Work instructions:
Exactly and only the lines from the one containing "Continue the Blender Python script for this scene: part 4, from" through the one containing "tb = Tubes();" are to be repeated, both ends included.

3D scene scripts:
· · · · ·

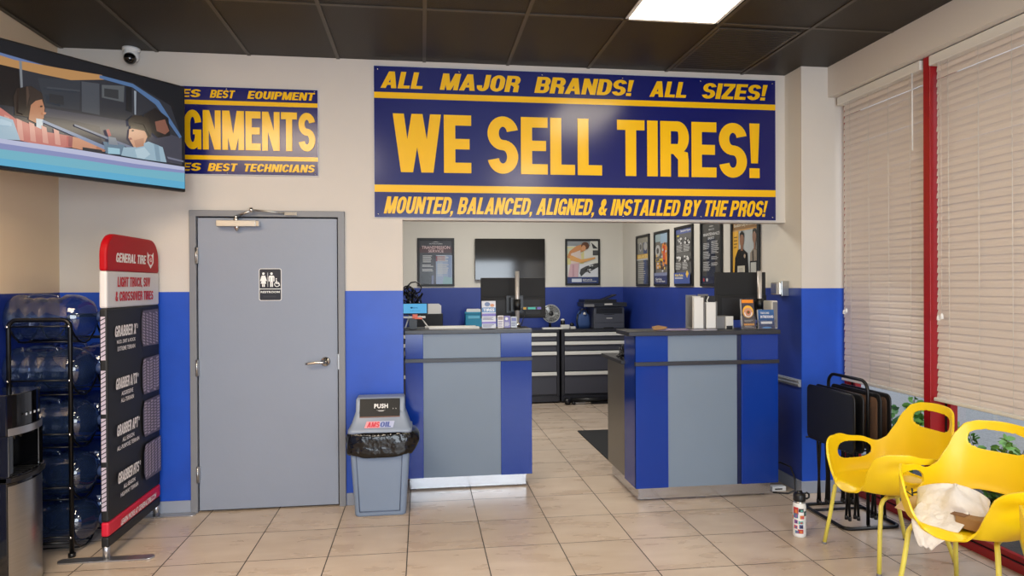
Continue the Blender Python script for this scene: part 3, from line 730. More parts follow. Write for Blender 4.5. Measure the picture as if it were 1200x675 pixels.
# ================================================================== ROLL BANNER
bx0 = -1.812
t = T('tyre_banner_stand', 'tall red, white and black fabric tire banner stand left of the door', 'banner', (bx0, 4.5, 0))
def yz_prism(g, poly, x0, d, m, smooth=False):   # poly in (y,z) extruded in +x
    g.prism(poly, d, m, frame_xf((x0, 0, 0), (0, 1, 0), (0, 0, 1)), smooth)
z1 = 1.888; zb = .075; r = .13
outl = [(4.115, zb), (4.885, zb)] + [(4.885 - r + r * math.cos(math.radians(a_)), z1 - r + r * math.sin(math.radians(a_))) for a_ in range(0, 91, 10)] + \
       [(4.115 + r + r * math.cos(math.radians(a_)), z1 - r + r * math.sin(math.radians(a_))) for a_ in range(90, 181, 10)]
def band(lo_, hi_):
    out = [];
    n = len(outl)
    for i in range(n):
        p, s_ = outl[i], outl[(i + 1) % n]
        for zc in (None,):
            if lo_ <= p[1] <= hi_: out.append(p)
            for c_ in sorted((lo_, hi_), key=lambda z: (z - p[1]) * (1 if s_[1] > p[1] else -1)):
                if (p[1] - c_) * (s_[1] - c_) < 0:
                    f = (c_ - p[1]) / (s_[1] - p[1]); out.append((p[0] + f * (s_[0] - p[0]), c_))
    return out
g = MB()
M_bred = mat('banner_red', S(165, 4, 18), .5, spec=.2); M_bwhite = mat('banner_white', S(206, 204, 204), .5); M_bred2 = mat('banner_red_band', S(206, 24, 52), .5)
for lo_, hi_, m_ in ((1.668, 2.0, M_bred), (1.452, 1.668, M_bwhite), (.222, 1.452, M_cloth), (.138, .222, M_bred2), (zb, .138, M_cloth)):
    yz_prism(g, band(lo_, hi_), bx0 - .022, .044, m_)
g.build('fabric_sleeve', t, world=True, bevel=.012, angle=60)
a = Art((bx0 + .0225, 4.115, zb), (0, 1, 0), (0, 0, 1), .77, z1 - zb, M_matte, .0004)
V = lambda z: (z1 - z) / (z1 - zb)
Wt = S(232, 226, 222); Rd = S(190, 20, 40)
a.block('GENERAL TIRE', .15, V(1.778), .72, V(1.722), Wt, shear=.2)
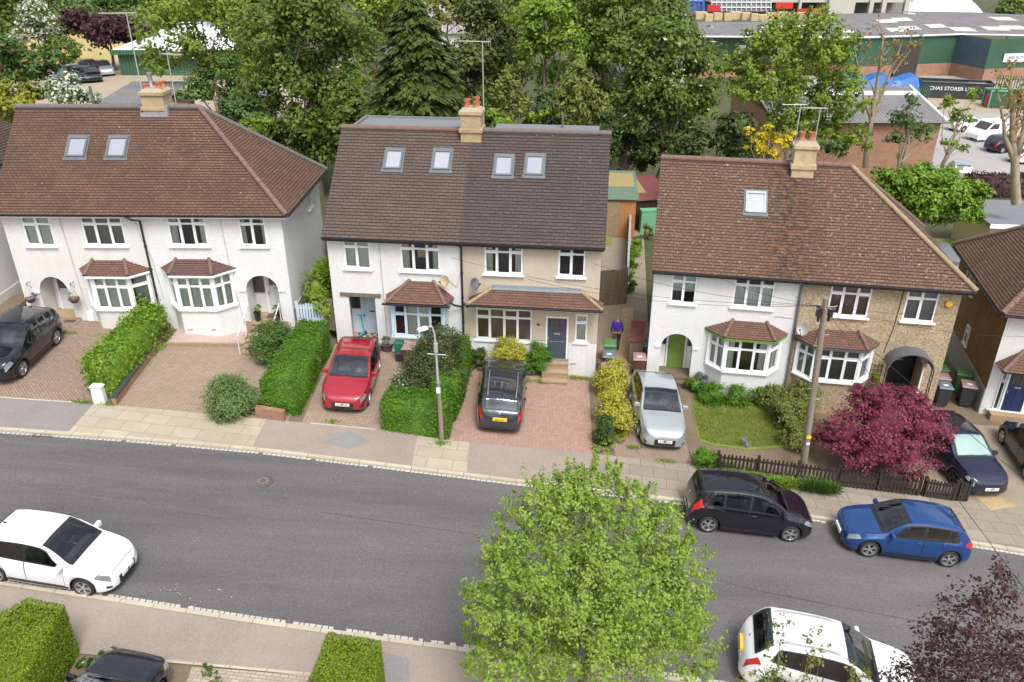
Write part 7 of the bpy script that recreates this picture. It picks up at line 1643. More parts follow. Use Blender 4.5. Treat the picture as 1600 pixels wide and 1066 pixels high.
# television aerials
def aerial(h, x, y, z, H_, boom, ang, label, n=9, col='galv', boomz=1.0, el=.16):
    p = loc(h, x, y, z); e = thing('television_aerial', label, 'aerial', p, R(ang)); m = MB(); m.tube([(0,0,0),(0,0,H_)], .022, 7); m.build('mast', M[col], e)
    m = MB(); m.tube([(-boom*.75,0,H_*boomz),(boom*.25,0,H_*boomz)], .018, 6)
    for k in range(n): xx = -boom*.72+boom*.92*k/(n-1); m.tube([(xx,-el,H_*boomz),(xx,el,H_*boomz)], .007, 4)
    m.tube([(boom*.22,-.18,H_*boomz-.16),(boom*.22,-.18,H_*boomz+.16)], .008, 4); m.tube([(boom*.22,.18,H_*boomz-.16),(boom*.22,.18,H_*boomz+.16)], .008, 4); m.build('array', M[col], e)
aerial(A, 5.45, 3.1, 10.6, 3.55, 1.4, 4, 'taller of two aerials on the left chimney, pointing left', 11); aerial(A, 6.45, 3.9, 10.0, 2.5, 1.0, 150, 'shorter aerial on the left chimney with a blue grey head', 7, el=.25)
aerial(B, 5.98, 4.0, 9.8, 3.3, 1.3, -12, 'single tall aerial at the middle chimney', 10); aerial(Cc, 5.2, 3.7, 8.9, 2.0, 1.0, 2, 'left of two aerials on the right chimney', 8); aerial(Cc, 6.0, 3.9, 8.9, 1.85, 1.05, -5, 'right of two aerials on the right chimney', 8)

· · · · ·

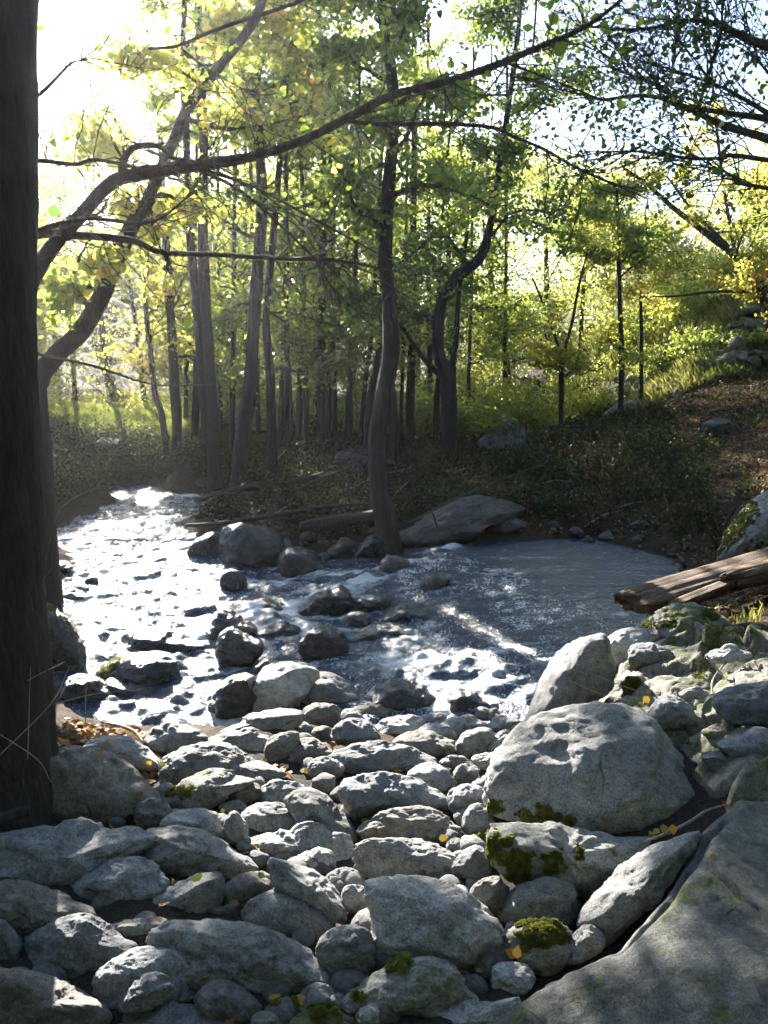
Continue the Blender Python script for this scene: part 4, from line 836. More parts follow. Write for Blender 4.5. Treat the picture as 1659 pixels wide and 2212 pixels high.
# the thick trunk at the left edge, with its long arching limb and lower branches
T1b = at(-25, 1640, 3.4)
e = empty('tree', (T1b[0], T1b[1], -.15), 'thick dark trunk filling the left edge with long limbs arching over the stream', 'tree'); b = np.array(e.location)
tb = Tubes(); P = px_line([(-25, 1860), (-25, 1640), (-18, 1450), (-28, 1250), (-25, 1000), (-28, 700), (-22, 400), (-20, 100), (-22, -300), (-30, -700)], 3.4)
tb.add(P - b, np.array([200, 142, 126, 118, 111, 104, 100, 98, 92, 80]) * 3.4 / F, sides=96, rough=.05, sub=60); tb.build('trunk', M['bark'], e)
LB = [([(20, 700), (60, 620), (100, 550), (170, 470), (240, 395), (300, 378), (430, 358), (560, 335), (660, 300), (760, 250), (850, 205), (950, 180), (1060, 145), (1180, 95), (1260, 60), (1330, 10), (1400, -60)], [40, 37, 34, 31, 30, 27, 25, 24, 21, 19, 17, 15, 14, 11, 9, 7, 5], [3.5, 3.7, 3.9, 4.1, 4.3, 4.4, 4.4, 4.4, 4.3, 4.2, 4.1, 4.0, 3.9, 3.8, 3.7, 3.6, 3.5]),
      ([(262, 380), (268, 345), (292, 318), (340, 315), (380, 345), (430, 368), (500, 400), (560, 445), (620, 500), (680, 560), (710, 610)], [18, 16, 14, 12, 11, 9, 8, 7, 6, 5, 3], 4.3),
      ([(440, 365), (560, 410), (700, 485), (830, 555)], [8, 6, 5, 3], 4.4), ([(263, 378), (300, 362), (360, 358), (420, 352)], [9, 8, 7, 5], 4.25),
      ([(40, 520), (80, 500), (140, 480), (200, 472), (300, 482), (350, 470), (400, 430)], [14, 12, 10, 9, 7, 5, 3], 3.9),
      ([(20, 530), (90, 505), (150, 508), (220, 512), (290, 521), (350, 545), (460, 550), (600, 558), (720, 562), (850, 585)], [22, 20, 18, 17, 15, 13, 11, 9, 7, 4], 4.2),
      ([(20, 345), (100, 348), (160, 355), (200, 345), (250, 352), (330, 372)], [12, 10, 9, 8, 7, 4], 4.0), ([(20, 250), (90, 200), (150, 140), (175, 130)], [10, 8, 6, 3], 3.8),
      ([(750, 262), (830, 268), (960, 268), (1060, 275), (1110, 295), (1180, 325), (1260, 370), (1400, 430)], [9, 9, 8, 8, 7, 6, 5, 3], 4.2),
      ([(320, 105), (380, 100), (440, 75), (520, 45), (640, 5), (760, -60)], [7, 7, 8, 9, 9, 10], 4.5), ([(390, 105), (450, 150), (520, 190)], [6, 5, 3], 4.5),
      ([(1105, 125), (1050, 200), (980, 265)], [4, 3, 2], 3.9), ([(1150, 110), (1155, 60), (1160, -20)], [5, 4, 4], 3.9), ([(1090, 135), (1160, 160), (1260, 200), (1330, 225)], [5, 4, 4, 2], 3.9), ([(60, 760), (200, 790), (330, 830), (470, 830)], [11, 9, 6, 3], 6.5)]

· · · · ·

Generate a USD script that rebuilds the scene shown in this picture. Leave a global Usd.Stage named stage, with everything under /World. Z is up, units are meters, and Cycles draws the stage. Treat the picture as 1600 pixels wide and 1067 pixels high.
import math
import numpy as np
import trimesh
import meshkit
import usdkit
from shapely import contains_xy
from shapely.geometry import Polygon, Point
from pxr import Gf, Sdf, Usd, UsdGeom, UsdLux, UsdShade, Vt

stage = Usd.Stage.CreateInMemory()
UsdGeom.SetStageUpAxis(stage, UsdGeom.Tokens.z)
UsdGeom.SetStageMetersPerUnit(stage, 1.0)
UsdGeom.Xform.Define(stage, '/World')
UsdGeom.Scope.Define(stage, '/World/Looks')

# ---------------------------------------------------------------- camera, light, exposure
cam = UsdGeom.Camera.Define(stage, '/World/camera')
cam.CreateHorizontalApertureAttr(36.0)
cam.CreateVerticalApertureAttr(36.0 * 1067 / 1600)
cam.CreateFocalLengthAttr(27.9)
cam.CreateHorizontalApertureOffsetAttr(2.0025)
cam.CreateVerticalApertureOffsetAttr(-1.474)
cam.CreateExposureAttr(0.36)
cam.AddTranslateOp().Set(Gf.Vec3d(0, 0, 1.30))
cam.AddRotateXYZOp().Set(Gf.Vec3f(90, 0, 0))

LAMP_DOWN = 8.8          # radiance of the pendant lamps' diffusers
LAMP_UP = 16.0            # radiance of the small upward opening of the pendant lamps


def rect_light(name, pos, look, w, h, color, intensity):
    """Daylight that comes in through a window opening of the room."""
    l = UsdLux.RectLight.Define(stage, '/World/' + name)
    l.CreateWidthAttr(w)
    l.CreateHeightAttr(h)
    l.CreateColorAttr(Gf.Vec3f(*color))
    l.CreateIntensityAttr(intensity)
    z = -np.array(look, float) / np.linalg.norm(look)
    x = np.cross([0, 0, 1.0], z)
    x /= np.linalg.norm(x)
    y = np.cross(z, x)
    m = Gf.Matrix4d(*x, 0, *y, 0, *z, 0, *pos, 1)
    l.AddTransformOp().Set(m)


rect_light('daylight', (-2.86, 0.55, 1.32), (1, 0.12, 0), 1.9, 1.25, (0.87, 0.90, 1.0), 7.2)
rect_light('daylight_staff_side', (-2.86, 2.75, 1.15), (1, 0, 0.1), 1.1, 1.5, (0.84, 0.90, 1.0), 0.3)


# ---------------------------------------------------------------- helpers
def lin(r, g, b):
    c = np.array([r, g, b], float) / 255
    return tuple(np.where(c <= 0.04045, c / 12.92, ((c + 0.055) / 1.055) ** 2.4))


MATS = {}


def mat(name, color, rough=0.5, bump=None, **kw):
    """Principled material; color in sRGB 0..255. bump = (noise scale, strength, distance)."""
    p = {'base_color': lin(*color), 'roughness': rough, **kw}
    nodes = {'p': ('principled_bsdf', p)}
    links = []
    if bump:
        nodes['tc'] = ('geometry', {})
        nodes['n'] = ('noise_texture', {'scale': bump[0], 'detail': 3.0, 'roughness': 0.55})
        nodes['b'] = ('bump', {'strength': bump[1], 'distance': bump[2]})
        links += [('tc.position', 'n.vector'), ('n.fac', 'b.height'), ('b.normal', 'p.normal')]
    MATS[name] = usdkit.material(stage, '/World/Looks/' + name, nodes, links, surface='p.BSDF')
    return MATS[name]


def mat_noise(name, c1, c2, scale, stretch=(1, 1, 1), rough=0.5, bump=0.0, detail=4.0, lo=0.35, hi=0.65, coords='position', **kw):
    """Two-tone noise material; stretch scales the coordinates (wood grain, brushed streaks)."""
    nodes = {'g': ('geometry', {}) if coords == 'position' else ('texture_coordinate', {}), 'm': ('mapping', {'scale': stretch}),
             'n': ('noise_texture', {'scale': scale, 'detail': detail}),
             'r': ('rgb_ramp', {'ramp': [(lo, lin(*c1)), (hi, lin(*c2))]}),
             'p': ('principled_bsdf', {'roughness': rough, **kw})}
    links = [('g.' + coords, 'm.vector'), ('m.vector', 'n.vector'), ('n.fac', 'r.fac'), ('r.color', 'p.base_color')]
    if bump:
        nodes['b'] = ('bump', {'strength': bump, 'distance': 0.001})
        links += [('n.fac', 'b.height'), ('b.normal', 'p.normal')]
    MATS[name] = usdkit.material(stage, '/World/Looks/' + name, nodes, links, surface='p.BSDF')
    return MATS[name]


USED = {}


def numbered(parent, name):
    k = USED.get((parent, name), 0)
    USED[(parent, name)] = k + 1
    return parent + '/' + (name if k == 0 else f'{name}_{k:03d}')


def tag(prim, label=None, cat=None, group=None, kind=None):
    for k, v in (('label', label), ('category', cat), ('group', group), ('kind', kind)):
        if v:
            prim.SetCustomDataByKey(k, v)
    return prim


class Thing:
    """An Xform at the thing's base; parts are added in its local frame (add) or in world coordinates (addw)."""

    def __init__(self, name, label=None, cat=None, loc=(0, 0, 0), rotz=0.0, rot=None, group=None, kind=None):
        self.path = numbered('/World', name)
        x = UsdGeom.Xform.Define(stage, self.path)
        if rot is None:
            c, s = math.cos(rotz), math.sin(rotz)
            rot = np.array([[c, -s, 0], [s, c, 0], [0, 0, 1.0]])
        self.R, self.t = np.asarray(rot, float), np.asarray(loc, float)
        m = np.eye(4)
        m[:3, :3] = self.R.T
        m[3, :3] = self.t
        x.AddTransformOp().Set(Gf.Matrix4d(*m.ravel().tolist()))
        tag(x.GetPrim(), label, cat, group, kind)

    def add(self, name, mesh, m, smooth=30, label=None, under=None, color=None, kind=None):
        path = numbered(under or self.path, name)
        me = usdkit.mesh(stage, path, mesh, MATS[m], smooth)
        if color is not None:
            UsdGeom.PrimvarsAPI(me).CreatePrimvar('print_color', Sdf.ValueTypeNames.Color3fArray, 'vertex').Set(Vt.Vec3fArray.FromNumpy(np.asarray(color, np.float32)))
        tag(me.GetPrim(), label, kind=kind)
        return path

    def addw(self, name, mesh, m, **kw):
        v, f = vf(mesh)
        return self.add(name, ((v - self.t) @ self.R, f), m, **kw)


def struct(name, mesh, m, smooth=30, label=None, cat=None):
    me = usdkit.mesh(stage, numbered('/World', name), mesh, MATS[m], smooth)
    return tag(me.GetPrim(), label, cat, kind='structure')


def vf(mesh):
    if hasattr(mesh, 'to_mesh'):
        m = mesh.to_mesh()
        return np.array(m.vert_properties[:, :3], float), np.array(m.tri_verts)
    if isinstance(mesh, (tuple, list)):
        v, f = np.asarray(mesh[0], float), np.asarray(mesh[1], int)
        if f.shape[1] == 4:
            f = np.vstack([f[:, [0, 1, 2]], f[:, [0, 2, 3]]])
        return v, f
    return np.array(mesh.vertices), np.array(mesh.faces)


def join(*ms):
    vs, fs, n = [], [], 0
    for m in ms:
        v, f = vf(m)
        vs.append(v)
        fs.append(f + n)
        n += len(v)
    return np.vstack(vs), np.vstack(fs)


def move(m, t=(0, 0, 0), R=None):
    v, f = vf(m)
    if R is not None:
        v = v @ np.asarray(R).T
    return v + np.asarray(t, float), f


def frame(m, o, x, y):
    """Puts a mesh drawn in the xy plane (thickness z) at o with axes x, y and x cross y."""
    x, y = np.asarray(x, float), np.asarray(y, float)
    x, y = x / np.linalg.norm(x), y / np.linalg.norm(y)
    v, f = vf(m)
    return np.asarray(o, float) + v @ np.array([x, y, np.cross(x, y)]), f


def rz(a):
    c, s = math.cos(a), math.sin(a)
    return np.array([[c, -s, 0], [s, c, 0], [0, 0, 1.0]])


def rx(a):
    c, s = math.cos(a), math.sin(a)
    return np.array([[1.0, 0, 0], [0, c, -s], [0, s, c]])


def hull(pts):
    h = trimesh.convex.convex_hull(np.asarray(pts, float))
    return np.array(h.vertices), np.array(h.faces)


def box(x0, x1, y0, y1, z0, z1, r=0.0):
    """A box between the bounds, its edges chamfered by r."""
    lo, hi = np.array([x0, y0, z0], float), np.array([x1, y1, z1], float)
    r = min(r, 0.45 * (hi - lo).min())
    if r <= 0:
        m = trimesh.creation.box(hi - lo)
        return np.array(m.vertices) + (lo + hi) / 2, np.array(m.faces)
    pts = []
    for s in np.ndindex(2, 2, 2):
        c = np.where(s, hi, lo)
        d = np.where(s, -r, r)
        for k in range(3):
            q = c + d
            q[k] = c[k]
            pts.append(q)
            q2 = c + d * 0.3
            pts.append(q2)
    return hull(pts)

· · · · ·

Solution for this problem:
Continue the Blender Python script for this scene: part 4, from line 836. More parts follow. Write for Blender 4.5. Treat the picture as 1659 pixels wide and 2212 pixels high.
# the thick trunk at the left edge, with its long arching limb and lower branches
T1b = at(-25, 1640, 3.4)
e = empty('tree', (T1b[0], T1b[1], -.15), 'thick dark trunk filling the left edge with long limbs arching over the stream', 'tree'); b = np.array(e.location)
tb = Tubes(); P = px_line([(-25, 1860), (-25, 1640), (-18, 1450), (-28, 1250), (-25, 1000), (-28, 700), (-22, 400), (-20, 100), (-22, -300), (-30, -700)], 3.4)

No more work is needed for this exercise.